Secret Police Torture
Ga..Glocker and Ramm have a point. Any government that is powerful enough to kill its own citizens publicly can be powerful enough to abuse that power and intimidate people, suppress rights, and generally be disrespectful of liberty. It DOES appear to be the case that in the world today (over the last 40 years or so) most modern western nations have ended capital punishment, while backwards little dictatorships and third-world barbaric kingdoms and communist countries have continued using it. Must it be this way?
Is that why so many people oppose the death penalty? Not because of the death penalty itself, but because they just don't trust the government with that kind of power? That it's a sign of worse things to come-- thought police, secret tribunals, re-education camps, etc?
I don't know about you guys, but I oppose most gun control schemes mainly because of the slippery slope argument. Give 'em an inch, and they'll take a mile. If you infringe on the Second Amendment today, you're giving the green light to infringe on all the rest of the Bill of Rights later.
Consider this: If you give the government enough power that it can prevent crime, so that nobody will want to do anything that is against the law because they'll either be intercepted before they can complete the crime successfully or they'll surely be caught and strictly & swiftly punished, we wouldn't need all the laws we have on the books that exist only to bolster other laws and help the State enforce them.
We don't have laws against smoking marijuana because of that act itself. It's the act of DUI while high that we fear, and burglary done for the purpose of getting money to buy more dope, and one pot dealer ordering a "hit" on a rival pot dealer in his territory...
We don't have laws against carrying guns because there's anything wrong with such conduct. But our society says that guns have to be restricted in order to interfere with the use of guns in robbery and murder. Now if robbery and murder were effectively suppressed, would we still need gun control?

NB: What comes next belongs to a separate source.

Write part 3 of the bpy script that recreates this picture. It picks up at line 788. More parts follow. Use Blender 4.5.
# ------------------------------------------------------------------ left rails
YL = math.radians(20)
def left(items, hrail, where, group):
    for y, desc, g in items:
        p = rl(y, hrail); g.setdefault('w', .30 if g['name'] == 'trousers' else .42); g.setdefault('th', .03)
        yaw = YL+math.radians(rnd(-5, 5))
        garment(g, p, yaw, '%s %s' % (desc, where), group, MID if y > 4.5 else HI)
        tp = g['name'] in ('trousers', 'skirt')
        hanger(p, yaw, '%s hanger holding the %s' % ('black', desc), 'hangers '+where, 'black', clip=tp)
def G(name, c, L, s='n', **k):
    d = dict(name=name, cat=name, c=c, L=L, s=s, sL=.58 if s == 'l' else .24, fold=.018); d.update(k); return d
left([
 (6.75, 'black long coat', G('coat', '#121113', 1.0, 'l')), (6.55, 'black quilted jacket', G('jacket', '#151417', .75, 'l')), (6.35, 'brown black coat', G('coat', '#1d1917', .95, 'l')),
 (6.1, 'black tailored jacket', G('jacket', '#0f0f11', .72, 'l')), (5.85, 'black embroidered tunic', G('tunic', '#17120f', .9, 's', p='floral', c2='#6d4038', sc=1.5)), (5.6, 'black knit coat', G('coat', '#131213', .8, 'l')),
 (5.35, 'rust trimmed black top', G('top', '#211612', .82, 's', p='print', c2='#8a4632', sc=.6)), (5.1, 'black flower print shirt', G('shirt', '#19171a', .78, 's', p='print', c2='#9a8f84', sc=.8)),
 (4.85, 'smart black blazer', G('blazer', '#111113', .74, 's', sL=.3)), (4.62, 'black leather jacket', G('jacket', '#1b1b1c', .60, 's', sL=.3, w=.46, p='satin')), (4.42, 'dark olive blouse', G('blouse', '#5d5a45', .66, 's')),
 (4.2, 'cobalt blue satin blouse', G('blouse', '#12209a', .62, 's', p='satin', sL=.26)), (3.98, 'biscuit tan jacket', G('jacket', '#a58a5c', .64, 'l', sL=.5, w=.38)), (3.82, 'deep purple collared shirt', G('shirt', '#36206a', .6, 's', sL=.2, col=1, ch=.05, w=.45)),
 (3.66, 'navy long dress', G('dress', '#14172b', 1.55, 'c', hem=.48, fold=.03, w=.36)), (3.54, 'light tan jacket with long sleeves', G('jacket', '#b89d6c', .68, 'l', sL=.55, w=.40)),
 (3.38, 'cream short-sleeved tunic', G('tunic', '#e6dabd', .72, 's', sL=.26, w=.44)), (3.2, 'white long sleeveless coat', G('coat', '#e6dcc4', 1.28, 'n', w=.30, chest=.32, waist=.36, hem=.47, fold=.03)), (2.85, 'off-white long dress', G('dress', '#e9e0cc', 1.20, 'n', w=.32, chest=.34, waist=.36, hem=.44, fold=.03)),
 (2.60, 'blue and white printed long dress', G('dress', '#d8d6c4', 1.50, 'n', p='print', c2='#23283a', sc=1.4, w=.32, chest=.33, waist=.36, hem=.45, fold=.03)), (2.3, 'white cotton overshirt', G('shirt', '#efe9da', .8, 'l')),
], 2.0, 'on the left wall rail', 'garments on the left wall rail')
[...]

But what are the odds that any government powerful enough to suppress real crime would repeal its laws on precursor crimes -- the malum prohibitum laws where there is no victim and no harm to society, but where it just appears that you might be headed in the wrong direction socially? Occasionally it happens. Our country only ended the prohibition of alcohol AFTER President Roosevent had basically tripled the size and power of the federal government, and built-up new federal police agencies (the F.B.I.) that took over much of the work of crime control from state agencies.